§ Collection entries
###
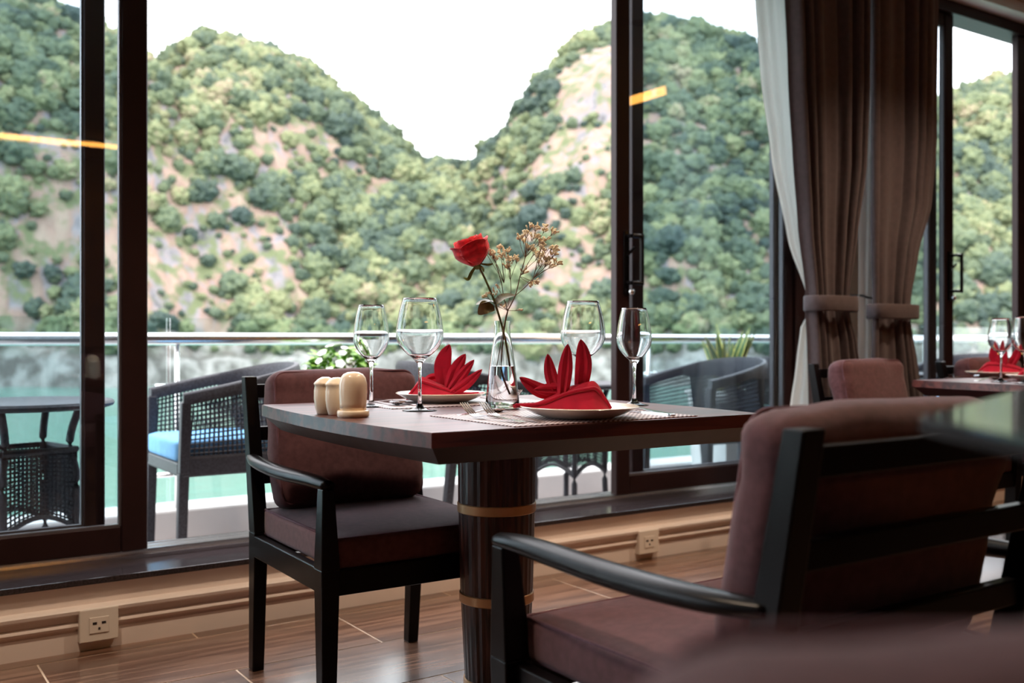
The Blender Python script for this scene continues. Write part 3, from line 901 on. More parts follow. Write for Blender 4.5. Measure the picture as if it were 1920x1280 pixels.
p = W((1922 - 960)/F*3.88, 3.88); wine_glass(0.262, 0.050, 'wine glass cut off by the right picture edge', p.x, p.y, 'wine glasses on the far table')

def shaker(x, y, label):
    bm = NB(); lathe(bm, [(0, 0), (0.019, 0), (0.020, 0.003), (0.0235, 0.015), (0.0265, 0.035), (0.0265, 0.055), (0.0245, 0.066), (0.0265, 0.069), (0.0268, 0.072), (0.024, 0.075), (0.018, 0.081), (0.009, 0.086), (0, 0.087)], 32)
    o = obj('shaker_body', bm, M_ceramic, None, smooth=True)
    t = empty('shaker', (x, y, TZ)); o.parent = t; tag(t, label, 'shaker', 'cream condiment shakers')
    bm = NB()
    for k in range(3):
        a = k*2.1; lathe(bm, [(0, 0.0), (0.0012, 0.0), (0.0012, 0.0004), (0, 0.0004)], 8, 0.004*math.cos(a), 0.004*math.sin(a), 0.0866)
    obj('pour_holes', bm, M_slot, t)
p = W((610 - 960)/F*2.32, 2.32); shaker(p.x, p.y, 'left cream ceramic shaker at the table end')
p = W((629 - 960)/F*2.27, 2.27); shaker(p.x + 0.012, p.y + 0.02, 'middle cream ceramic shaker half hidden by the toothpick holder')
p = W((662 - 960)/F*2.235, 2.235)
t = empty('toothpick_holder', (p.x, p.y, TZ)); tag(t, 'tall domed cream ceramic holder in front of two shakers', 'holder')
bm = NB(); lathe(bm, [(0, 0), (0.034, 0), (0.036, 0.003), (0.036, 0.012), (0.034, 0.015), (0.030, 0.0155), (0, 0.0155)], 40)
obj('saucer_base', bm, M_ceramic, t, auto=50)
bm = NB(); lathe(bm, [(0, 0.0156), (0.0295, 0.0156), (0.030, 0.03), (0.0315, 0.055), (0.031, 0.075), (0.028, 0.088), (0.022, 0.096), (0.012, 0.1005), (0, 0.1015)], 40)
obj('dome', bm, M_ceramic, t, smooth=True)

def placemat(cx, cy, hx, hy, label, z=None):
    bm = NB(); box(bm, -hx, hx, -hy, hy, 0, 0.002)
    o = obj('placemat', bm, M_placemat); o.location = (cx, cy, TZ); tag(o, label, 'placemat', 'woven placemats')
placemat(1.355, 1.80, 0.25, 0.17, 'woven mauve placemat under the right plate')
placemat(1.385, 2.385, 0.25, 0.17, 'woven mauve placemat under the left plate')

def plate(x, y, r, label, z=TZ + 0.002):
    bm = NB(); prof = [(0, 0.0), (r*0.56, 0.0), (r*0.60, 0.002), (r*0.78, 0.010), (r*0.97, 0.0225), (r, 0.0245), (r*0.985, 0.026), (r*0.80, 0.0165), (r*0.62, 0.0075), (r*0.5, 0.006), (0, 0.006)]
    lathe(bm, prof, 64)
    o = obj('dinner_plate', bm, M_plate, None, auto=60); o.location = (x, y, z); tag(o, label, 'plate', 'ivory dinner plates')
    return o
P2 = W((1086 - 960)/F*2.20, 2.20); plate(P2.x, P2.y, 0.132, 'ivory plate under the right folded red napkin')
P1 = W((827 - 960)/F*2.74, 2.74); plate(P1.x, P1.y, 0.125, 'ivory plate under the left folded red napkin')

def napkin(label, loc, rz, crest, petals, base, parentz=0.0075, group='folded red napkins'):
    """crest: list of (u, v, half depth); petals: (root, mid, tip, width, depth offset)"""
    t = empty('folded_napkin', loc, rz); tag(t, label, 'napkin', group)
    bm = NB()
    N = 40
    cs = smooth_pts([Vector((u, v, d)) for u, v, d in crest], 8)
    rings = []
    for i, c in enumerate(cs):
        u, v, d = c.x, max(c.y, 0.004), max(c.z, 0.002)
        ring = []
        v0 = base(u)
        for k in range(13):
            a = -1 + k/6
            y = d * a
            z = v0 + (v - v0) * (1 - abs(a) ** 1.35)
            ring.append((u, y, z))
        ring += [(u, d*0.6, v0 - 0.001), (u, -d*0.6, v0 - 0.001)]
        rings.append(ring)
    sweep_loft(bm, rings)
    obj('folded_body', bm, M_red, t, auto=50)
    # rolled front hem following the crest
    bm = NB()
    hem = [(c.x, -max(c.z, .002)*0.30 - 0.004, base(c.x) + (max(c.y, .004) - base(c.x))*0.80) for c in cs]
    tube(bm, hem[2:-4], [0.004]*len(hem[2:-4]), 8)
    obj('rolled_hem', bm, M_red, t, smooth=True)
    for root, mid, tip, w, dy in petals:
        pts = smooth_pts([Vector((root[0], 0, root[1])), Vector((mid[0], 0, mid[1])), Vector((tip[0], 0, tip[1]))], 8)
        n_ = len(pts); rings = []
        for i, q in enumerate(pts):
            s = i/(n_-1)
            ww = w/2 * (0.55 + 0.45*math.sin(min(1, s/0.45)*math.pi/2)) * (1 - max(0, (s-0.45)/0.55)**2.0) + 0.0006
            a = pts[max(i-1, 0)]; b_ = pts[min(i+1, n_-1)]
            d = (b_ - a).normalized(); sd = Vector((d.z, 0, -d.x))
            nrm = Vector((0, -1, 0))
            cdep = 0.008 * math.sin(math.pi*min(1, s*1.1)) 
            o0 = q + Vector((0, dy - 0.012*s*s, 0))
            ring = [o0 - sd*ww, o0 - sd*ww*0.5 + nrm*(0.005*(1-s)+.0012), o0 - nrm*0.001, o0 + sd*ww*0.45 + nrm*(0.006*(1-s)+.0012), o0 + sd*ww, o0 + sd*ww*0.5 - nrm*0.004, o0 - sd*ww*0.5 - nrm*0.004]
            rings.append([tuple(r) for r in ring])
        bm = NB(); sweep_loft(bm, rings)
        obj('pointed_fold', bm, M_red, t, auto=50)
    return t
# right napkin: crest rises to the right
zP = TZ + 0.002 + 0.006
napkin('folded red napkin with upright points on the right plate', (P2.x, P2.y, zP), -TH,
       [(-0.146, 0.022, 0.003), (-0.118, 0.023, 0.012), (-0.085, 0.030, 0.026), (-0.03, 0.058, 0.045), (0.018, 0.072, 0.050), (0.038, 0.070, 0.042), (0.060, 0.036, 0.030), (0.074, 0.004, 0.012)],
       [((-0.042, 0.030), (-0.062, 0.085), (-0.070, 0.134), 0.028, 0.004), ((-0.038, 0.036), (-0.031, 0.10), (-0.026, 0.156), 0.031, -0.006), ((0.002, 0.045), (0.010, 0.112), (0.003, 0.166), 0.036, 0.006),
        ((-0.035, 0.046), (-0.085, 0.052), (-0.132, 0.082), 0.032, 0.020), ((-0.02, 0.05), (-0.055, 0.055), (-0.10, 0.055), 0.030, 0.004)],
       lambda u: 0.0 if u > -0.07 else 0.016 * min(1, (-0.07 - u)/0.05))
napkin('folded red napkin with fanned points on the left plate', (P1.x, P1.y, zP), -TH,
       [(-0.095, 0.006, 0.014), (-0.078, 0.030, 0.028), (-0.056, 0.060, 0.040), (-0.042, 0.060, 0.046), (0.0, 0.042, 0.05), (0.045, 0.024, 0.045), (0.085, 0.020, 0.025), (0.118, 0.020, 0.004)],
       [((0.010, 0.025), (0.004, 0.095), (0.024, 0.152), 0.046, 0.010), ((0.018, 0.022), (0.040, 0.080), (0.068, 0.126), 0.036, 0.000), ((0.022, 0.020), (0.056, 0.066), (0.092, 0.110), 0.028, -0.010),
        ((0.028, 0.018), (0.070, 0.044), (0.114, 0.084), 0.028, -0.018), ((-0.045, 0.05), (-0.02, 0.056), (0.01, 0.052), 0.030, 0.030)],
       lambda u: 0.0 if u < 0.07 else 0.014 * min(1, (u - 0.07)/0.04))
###
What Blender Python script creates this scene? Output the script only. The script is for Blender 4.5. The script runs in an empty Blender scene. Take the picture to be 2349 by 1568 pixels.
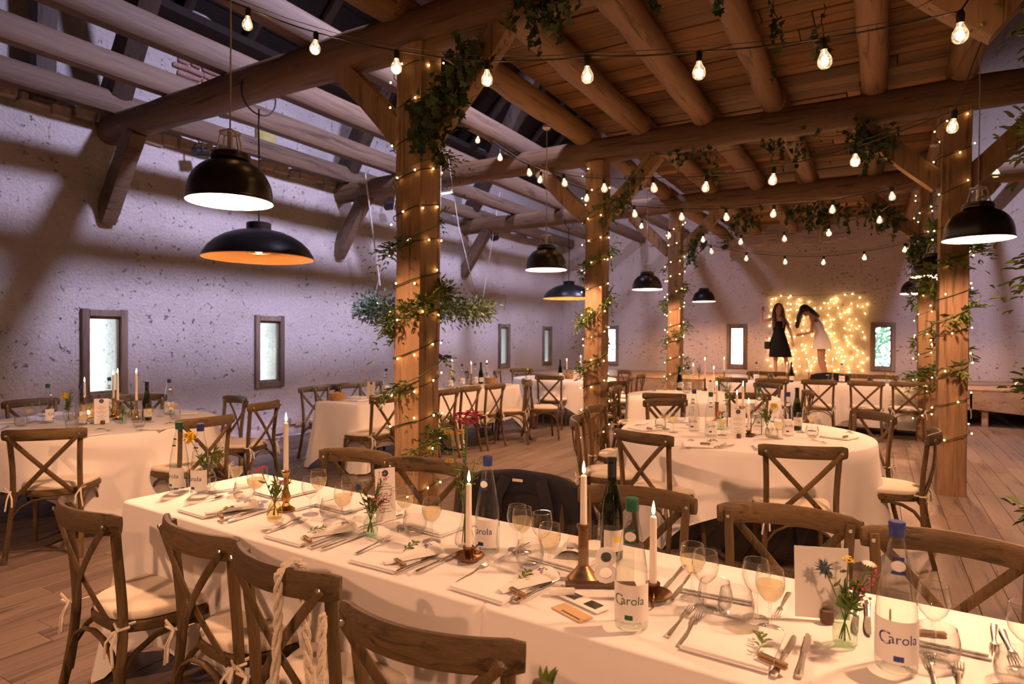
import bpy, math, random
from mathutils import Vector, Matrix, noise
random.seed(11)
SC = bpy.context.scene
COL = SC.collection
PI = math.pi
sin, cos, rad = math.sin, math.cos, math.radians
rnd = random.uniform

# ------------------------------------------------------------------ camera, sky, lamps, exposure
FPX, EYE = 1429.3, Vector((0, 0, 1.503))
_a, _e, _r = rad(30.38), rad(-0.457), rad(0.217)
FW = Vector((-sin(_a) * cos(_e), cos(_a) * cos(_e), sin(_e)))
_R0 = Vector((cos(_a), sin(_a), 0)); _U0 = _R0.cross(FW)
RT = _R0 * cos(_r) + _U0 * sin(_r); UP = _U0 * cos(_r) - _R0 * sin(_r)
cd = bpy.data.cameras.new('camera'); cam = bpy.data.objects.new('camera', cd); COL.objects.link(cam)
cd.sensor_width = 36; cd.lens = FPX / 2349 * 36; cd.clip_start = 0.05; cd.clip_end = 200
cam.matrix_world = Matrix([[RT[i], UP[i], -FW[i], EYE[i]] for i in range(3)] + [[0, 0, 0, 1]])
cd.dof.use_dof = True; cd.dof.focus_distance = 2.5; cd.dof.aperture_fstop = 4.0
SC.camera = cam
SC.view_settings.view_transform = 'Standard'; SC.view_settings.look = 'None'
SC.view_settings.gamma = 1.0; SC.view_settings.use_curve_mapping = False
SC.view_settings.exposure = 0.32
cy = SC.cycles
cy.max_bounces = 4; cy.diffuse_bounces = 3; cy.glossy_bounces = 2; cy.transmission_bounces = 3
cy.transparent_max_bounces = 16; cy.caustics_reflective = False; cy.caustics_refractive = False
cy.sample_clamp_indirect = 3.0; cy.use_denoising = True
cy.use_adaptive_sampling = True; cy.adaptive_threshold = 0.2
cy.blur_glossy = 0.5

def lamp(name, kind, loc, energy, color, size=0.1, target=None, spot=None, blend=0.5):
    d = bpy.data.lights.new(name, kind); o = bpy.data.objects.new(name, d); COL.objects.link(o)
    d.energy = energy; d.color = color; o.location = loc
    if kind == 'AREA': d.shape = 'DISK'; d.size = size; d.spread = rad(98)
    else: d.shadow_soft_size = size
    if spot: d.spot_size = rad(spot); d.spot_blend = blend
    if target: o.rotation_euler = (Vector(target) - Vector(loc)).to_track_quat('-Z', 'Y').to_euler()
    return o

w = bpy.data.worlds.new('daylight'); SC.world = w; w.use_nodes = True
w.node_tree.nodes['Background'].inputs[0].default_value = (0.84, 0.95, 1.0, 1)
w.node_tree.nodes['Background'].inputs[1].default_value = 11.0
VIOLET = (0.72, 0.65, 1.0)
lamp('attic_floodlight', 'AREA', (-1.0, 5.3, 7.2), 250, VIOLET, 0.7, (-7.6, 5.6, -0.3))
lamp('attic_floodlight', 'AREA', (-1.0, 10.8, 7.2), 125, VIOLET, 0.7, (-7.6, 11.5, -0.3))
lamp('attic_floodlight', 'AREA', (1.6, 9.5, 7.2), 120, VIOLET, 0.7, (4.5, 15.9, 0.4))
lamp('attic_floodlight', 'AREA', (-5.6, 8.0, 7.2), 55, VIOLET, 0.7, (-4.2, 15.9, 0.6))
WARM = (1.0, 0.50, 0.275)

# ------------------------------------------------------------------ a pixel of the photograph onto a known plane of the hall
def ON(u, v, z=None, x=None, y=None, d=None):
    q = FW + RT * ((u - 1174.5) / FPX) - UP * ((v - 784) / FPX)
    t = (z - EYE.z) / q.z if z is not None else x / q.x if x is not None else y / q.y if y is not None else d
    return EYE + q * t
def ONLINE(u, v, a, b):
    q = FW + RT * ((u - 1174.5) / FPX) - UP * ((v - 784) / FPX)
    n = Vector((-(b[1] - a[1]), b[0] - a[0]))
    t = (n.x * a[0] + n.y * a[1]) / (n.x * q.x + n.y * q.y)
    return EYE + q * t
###
§ What you need to do
Nothing but the lines from the one containing "What Blender Python" through the one containing "rnd = random.uniform" should appear in your copy, exactly as written and without pictures.

§ Exercise output
What Blender Python script creates this scene? Output the script only. The script is for Blender 4.5. The script runs in an empty Blender scene. Take the picture to be 2349 by 1568 pixels.
import bpy, math, random
from mathutils import Vector, Matrix, noise
random.seed(11)
SC = bpy.context.scene
COL = SC.collection
PI = math.pi
sin, cos, rad = math.sin, math.cos, math.radians
rnd = random.uniform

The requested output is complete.